謎解きなど、どうでもよいのであった
★★★★☆
いや、間違いなくミステリーなのだから謎解きも大事なんだけど、書き出しのモン・サン・ミッシェルの海に潮が満ちてくる場面、そこだけでも読む価値のある本なのだ。何度読み返しても、実際にその場にいるような緊迫感が伝わってくる名文、いや名訳。だれか映画にしないだろうか。
探偵ものとしても、これはまあまあだった。シリーズだというので他も何冊か読んでみたが、どうもいま一つ魅力に乏しい。
期待通りの面白さで、プロットも秀逸
★★★★★
スケルトン探偵シリーズの中で最高傑作との評価を得ている作品。
実際に読んでみて、やはり期待通りの面白さであり、プロットの出来も秀逸であると感じた。
骨を手がかりに謎を解くスケルトン探偵ということで、やや取っつき難そうな先入観があったのだが、
謎解き自体は非常にオーソドックスな本格推理であり、とても好感が持てる。
物語はフランスの古い領主館を舞台にしており、さらに莫大な遺産相続を巡る争いもあって、
古典的ミステリーを読んでいる様な趣も楽しめる。
また著者はプロフィールによると、いくつもの学位を取得した超インテリであり、
作品中にも著者の深い教養を窺わせるペダンティックなセリフが程良く織り交ぜてあって、
知的好奇心をくすぐられる。
このシリーズの他の作品も読んでみたくなった。
モン・サン・ミッシェルとギデオン
★★★★★
主人公が骨人類学者っていうのがちょっと変わってるけど、(いい意味で)基本を押さえたオーソドックスな推理小説。
主人公のギデオン・オリヴァーが、ナイスガイで白骨からいろいろと性別、人種、体格、殺害方法といろいろな事を次々と導き出してくるのが楽しいです。
また奥さんのジュリーがあきれるほど、ギデオン教授は事件を引き寄せる性質を持っています。いやー推理小説の探偵役にはかかせない資質ですね。
ジュリーや、ジョン・ロウなど、ギデオンの周りの登場人物が明るく好人物であるところも本シリーズの魅力。

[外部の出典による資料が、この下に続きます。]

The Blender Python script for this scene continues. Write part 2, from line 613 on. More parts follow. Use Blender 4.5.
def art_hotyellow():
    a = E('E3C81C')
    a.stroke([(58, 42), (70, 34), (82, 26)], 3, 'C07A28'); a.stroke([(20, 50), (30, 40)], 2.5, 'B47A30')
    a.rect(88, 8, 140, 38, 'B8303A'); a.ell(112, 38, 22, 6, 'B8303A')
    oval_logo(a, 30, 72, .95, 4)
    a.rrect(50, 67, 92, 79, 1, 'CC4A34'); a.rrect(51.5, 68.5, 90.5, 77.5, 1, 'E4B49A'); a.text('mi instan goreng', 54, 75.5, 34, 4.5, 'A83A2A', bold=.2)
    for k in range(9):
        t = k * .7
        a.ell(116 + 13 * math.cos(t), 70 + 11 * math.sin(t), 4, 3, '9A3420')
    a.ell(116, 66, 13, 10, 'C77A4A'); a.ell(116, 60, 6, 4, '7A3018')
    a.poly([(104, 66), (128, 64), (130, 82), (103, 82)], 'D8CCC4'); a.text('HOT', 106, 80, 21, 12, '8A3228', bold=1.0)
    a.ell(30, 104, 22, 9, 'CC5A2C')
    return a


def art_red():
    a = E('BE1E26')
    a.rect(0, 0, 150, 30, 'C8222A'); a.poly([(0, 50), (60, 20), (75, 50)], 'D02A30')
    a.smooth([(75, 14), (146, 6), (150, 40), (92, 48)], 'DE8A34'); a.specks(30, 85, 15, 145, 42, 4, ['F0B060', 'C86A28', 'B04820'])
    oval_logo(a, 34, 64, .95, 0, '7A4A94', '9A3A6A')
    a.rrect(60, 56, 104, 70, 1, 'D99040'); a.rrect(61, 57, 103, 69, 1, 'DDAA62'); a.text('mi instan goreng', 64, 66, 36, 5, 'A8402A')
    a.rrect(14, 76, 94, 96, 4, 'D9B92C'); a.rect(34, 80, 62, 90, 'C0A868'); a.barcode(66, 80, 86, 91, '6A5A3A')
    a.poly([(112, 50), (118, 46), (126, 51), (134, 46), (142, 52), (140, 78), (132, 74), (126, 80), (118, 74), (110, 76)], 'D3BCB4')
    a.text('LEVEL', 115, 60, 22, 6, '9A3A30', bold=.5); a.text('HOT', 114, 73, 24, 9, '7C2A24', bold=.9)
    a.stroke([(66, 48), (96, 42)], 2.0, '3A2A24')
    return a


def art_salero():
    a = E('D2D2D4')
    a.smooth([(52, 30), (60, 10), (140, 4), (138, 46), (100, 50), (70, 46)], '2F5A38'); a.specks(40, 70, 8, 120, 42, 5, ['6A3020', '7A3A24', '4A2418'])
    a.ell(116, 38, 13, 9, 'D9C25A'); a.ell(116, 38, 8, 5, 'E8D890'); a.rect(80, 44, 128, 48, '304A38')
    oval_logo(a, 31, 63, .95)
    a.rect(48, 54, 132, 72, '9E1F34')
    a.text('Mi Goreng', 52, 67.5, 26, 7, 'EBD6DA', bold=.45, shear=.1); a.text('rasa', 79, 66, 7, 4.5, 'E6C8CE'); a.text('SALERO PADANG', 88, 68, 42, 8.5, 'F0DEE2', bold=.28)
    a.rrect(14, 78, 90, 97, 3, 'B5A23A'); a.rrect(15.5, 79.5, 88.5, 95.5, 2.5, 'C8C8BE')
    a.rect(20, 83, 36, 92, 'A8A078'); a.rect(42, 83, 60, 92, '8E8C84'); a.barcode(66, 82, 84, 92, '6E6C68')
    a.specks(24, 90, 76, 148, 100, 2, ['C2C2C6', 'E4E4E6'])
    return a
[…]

友人たちとテンポ良く進む会話と、事件の展開が飽きさせません。
このシリーズは元々好きだけど、特に今回は今年の春に旅行に行ったフランスのモンサンミッシェルや、サンマロも主要な舞台の一つとして出てきて個人的に感慨深いものがありました。
背景の描写もグッドだと思います。
今回の"骨"には、第二次世界大戦の時のナチスがらみの骨も出てくるけど、そんなに話の展開はナチ臭がきつい!ってこともなく素直にミステリーとして読めました。
スケルトン探偵が魅力的
★★★★★
国内で翻訳されているスケルトン探偵シリーズにおいて、1作目にあたる作品(未翻訳のものが1冊ある)。名探偵役のギデオン・オリバーと彼を取り巻く友人たちがとても魅力的で、この作品を読んで以降、手に入る全ての作品を一気に読んでしまいました。
専門的なことは分かりませんが、骨から状況を割り出すというのは、現代の探偵に許された数少ない分野かも知れないと思わせるほど、探偵役に説得力があります。ギデオンの学者的なところや答えの導き方は、森博嗣S&Mシリーズの犀川先生に少し似ているかも。読んでいると、つい思い出してしまいます。もっと陽気で享楽的ですけどね。
北フランスの景勝地を舞台にした観光ガイド的な側面もあること、出てくるフランス料理が美味しそうなことも、ポイントが高いです。旅行好きにはたまりません。
モン・サン・ミシェルのスケルトン探偵
★★★★★
世界遺産として知られるモン・サン・ミシェルの浜辺で、地主の老人が満ち潮に溺れ死んだ。彼の屋敷からは、数十年前の白骨死体が発見された。講演のためフランスを訪れていたオリヴァー教授が謎に挑む。
スケルトン探偵シリーズは風景や食べ物の描写がいつもすばらしいが、中でもこの作品が白眉であろう。石造りの修道院、干潟に寄せてくる潮流、そして名物のオムレツ料理。もちろん、謎解きの方も天下一品だ。謎の死体と数十年前からの因縁。個性的な容疑者たち。ツイストにツイストするストーリー。再読してもおもしろさが損なわれることない名作である。